Slash
Die Autobiographie

Special

Slash

„I’m a little bit nervous, I’m standing next to a legend“, sagt der Mann von „Das Ding“, als er dieses Jahr beim Rock am Ring alleine mit Slash für ein Interview vor der Kamera steht. „Where?“, sagt Slash und dreht sich verschmitzt um. Aber das ist niemand. Natürlich.

Trotzdem, selbstverständlich ist der Mann eine Legende, und eine ganze Menge außerdem: mehrfacher ex-Junkie, mehrfacher ex-Alkoholiker und mehrfacher (ex-)Ehebrecher. BMX-Fan, Reptilien-Narr und STONES-Verehrer. Rebell, Straßenjunge und Familienvater. Fabelhafter Leadgitarrist, GUNS N‘ ROSES- und VELVET REVOLVER-Gründer. In jedem Fall ist Slash eine interessante Persönlichkeit und ein – soweit zu beurteilen – sehr relaxter, bodenständiger und netter Kerl geblieben.

„Slash“ ist die Autobiographie des Mannes, der als Saul Hudson geboren wurde, und in dem es viel über diesen Vollblutmusiker zu erfahren gibt. Woher der Name „Slash“ kommt, wie und warum GUNS N‘ ROSES entstanden und zerfallen sind, welche Rolle der obligatorische Zylinder spielt, wieso Rick Rubin nie ein Album mit Slash produziert hat, wer in der US-Rockszene welche Drogen nahm oder nimmt, warum POISON zu jeder Zeit eine nicht ernstzunehmende Poserband waren und auf welche Arten und Weisen sich GUNS N‘ ROSES vor METALLICA blamiert haben. Eine Menge Gossip also, aber auch eine Menge hintergründiger und sehr persönlicher Informationen und Gedanken, die man in diesem Buch das erste Mal liest. Es ist dabei deutlich zu spüren, dass der extrovertierte Gitarrist seine Sensibilität ansonsten nicht umsonst hinter Haarbüscheln und unter breitkrempigen Hüten versteckt, und wie schwer ihm einige Seiten dieser Autobiographie gefallen sein müsste.
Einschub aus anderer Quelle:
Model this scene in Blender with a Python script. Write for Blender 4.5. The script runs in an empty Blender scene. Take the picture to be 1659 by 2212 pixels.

Erstaunlicherweise auch die, in denen es um wirklich lebensgefährlichen Drogenmissbrauch und damit verbundene Folgekrankheiten oder wildeste Rumhurereien während des AIDS-Booms geht. Davon erzählt Slash – aus heutiger Sicht, das alles überstanden zu haben, recht entspannt – in demselben relaxten Plauderton wie von der Inneneinrichtung seines Badezimmers.

Das Gesamtergebnis ist eine mitunter ziemlich langatmige, aber im Gesamtkontext recht lesbare Geschichte mit Schwerpunkt Entertainment, dafür ohne besserwisserische Rockopa-Weisheiten. Dabei machen Slash und sein skandalerprobter Co-Autor Anthony Bozza (unter anderem Rolling Stone-Redakteur und Autor von Publikationen über AC/DC, Eminem oder Tommy Lee) selbstverständlich alle Fehler, die man in einer Rockmusiker-Biographie machen sollte: 80% des Inhalts konzentrieren sich auf Drogen und deren Konsum, willige Mädchen und die üblichen Bandprobleme. Oder, kurz und ausgetreten: Sex, Drugs und Rock’n’Roll.
Auch wenn Slash sich selbst darüber beklagt, seine Lektüre von LED ZEPPELINs „Hammer Of The Gods“ sei zäh und furchtbar gewesen, weil es nur um Jimmy Pages Drogenkonsum gegangen wäre (was gar nicht stimmt!) – eine gangbare Alternative hat er leider auch nicht. Außerdem ist die Übersetzung des US-amerikanischen Originals (von 2007) nicht immer 100%ig glücklich und zudem voller unfassbar vieler nervtötender Fehler (kein Budget für ein Lektorat?), was ich skandalös unangebracht finde. Es geht ja nicht um die Chronik des örtlichen Taubenzüchtervereins.

„Slash“ ist thematisch eine Mischung aus SPINAL TAP, „Pulp Fiction“ und eben jenem „Hammer Of The Gods“, allerdings im inhaltlichen Rahmen der einzigartigen Erfolgsgeschichte von GUNS N‘ ROSES, die das Buch natürlich dominiert. Trotzdem geht es spürbar um den liebenswürdigen und zerbrechlichen Menschen und begnadeten Musiker Slash, und natürlich darum, in guter Rocktradition eine heillos übertriebene, exzessive, aber stets unterhaltsame Geschichte zu erzählen. Das ist Slash, wie so ziemlich alles in seinem Leben, geglückt. Da wäre ich beim Interview auch ein wenig nervös.

„Slash“ ist im Rockbuch-Verlag erschienen und kostet 24,95 Euro.